Mesh Bed Leveling / Garbled LCD / Printer Unresponsive
Ok, so here is a possible bug I found or something else all together.
I replaced my nozzle and did a Calibrate Z from the Calibration Menu.
Before the calibration, the printer was working just fine and I maintained around a -0.400 live Z.
After the calibration, the printer would heat up and do the mesh bed leveling. Well at least it would try. After the first reference point, it would raise up and then stop. The printer would be unresponsive with the LCD screen filled with garbled text. (Image attached)
I chatted with support and we could not figure out the problem. Didn't appear to be hardware related and I had been using the latest firmware. Also re-flashed the firmware as a just in case. Still no dice, the printer was for all intents and purposes, dead.
I played around with the printer more and lowered the PINDA about a full turn. This time it went through the mesh bed leveling and the problem was gone. Somehow, the firmware started to not like where the PINDA had been for a very long time. Also, instead of gracefully telling me the Z height was out of range, it just crashed the firmware.
Hopefully this will help someone else in case they get this problem.
Re: Mesh Bed Leveling / Garbled LCD / Printer Unresponsive
Hi, I was also having this issue. The error that should be displayed in this state is: Bed leveling failed. Sensor triggered too high. Waiting for reset.
I updated to the Thess 3.1.0 r10 firmware which fixes the repetier server issue and displays the proper error message for this condition. https://github.com/thess/Prusa-Firmware/releases
After following all the guides from Prusa etc, the resolution was as follows:
This has gotten my printer to run rock solid again.

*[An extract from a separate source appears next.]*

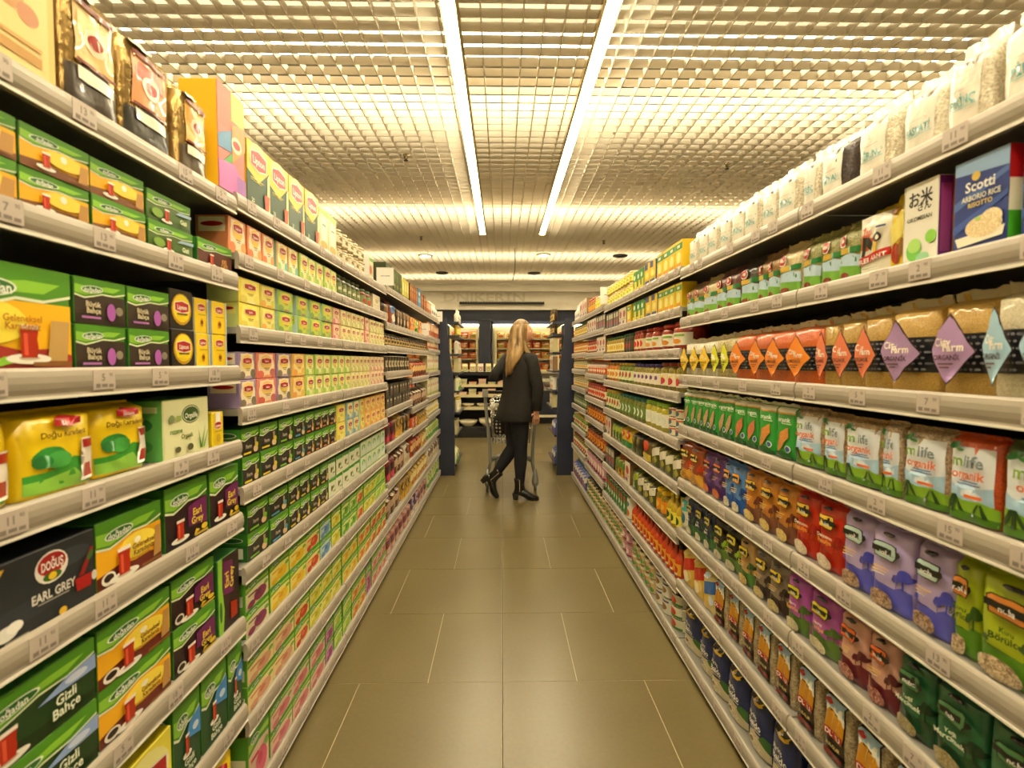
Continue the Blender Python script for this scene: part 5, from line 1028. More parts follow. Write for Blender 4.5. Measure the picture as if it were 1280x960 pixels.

I suspect the root cause here is a failing PINDA probe, but it checks out in the calibration - end-stops display using a metal spatula as Prusa suggests.
For best results on an aging PINDA, i recommend ALWAYS heating up to bed to >50c before running mesh leveling. Also consider removing mesh leveling from the starting gcode for your prints - it may not be helping on an aging printer.